Task to complete: With the pictures left out, copy the listing below exactly.

Supplied material:
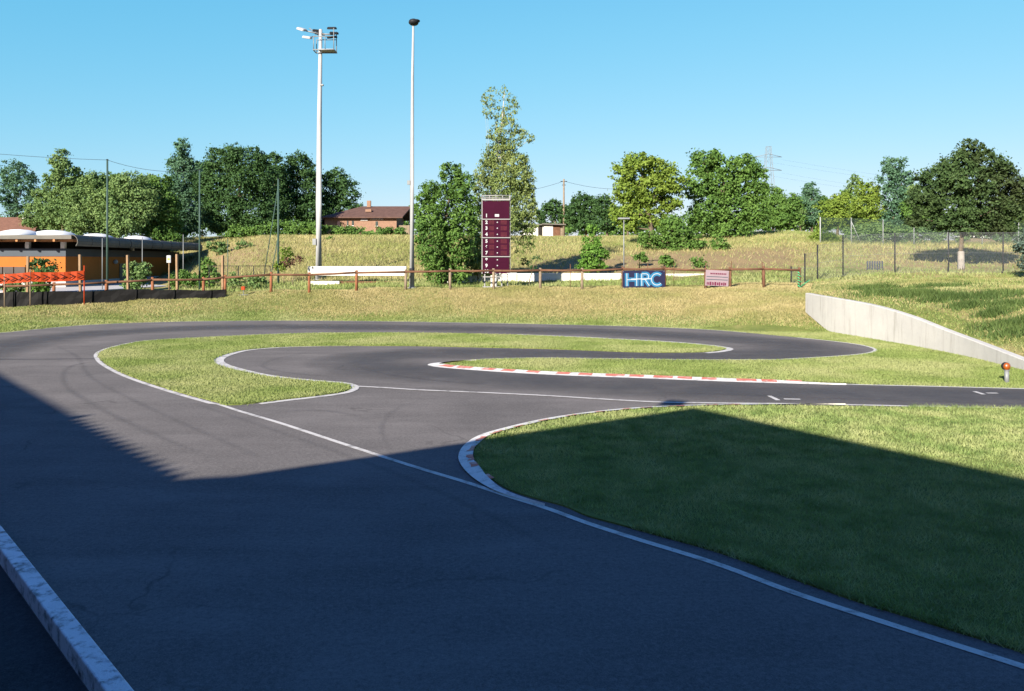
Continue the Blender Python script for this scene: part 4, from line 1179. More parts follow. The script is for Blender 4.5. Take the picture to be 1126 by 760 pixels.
# lattice pylon
X, Y, Z = ground_at(845, 300)
py = thing('lattice_pylon', 'faint lattice power pylon rising behind the rounded green tree', 'pylon', (X, Y, Z))
H = CAMH - (161 - HY) * 300 / F - Z
mb = MB()
def pw(z): return 2.6 * (1 - z / H) + .75
lev = [0, 8, 16, 22, 27, 31, 34.5, 38, H]
for i in range(len(lev) - 1):
    a, b = pw(lev[i]), pw(lev[i + 1])
    for sx, sy in ((1, 1), (1, -1), (-1, -1), (-1, 1)):
        mb.tube([(sx * a, sy * a, lev[i]), (sx * b, sy * b, lev[i + 1])], .065, 4, False)
    for q in range(4):
        s0 = ((1, 1), (1, -1), (-1, -1), (-1, 1))[q]; s1 = ((1, -1), (-1, -1), (-1, 1), (1, 1))[q]
        mb.tube([(s0[0] * a, s0[1] * a, lev[i]), (s1[0] * b, s1[1] * b, lev[i + 1])], .03, 4, False)
        mb.tube([(s1[0] * a, s1[1] * a, lev[i]), (s0[0] * b, s0[1] * b, lev[i + 1])], .03, 4, False)
mb.build('lattice_tower', M['galv'], py)
for z in (H - 4, H - 9):
    mb = MB(); mb.tube([(-5, 0, z), (0, 0, z + 1.2), (5, 0, z)], .09, 4); mb.tube([(-5, 0, z), (5, 0, z)], .08, 4)
    mb.build('cross_arm', M['galv'], py)
mb = MB()
for z, sx in ((H - 4, 5), (H - 9, 5), (H - 4, -5), (H - 9, -5)):
    mb.tube([(sx + t * 130, -t * 40, z - 1 - 30 * t + 10 * t * t) for t in np.linspace(0, 1, 12)], .013, 4)
mb.build('wire', M['darksteel'], py)

# ------------------------------------------------------------------ buildings
# orange hall at the left
cxn, cyn = (72 - CX) * 58 / F, 58.0
hall = thing('sports_hall', 'orange clad hall with a slate band, open timber roof and white roof vaults', 'building', (cxn, cyn, .9))
fx, fy = -2.6, 26.0                               # far end of the right wall, relative
lx, ly = -22.0, -.6                               # far end of the left wall, relative
foot = [(lx, ly), (0, 0), (fx, fy), (lx - 2.6, fy)]
mb = MB(); mb.prism(foot, [-.3] * 4, [2.36] * 4); mb.build('wall', M['cladding'], hall)
def grow(poly, g):
    c = np.mean(poly, 0); out = []
    for p in poly:
        v = np.array(p) - c; out.append(tuple(c + v * (1 + g / np.linalg.norm(v))))
    return out
mb = MB(); mb.prism(grow(foot, .06), [2.362] * 4, [2.93] * 4); mb.build('band', M['band'], hall)
mb = MB()
for t, (a, b) in ((.88, ((lx, ly), (0, 0))), (.995, ((lx, ly), (0, 0))), (.75, ((lx, ly), (0, 0))), (.5, ((0, 0), (fx, fy)))):
    mb = MB(); mb.box((a[0] + (b[0] - a[0]) * t - .1, a[1] + (b[1] - a[1]) * t + .12, 3.25), (.28, .28, .66))
    mb.build('roof_post', M['whitewall'], hall)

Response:
Continue the Blender Python script for this scene: part 4, from line 1179. More parts follow. The script is for Blender 4.5. Take the picture to be 1126 by 760 pixels.
# lattice pylon
X, Y, Z = ground_at(845, 300)
py = thing('lattice_pylon', 'faint lattice power pylon rising behind the rounded green tree', 'pylon', (X, Y, Z))
H = CAMH - (161 - HY) * 300 / F - Z
mb = MB()
def pw(z): return 2.6 * (1 - z / H) + .75
lev = [0, 8, 16, 22, 27, 31, 34.5, 38, H]
for i in range(len(lev) - 1):
    a, b = pw(lev[i]), pw(lev[i + 1])
    for sx, sy in ((1, 1), (1, -1), (-1, -1), (-1, 1)):
        mb.tube([(sx * a, sy * a, lev[i]), (sx * b, sy * b, lev[i + 1])], .065, 4, False)
    for q in range(4):
        s0 = ((1, 1), (1, -1), (-1, -1), (-1, 1))[q]; s1 = ((1, -1), (-1, -1), (-1, 1), (1, 1))[q]
        mb.tube([(s0[0] * a, s0[1] * a, lev[i]), (s1[0] * b, s1[1] * b, lev[i + 1])], .03, 4, False)
        mb.tube([(s1[0] * a, s1[1] * a, lev[i]), (s0[0] * b, s0[1] * b, lev[i + 1])], .03, 4, False)
mb.build('lattice_tower', M['galv'], py)
for z in (H - 4, H - 9):
    mb = MB(); mb.tube([(-5, 0, z), (0, 0, z + 1.2), (5, 0, z)], .09, 4); mb.tube([(-5, 0, z), (5, 0, z)], .08, 4)
    mb.build('cross_arm', M['galv'], py)
mb = MB()
for z, sx in ((H - 4, 5), (H - 9, 5), (H - 4, -5), (H - 9, -5)):
    mb.tube([(sx + t * 130, -t * 40, z - 1 - 30 * t + 10 * t * t) for t in np.linspace(0, 1, 12)], .013, 4)
mb.build('wire', M['darksteel'], py)

# ------------------------------------------------------------------ buildings
# orange hall at the left
cxn, cyn = (72 - CX) * 58 / F, 58.0
hall = thing('sports_hall', 'orange clad hall with a slate band, open timber roof and white roof vaults', 'building', (cxn, cyn, .9))
fx, fy = -2.6, 26.0                               # far end of the right wall, relative
lx, ly = -22.0, -.6                               # far end of the left wall, relative
foot = [(lx, ly), (0, 0), (fx, fy), (lx - 2.6, fy)]
mb = MB(); mb.prism(foot, [-.3] * 4, [2.36] * 4); mb.build('wall', M['cladding'], hall)
def grow(poly, g):
    c = np.mean(poly, 0); out = []
    for p in poly:
        v = np.array(p) - c; out.append(tuple(c + v * (1 + g / np.linalg.norm(v))))
    return out
mb = MB(); mb.prism(grow(foot, .06), [2.362] * 4, [2.93] * 4); mb.build('band', M['band'], hall)
mb = MB()
for t, (a, b) in ((.88, ((lx, ly), (0, 0))), (.995, ((lx, ly), (0, 0))), (.75, ((lx, ly), (0, 0))), (.5, ((0, 0), (fx, fy)))):
    mb = MB(); mb.box((a[0] + (b[0] - a[0]) * t - .1, a[1] + (b[1] - a[1]) * t + .12, 3.25), (.28, .28, .66))
    mb.build('roof_post', M['whitewall'], hall)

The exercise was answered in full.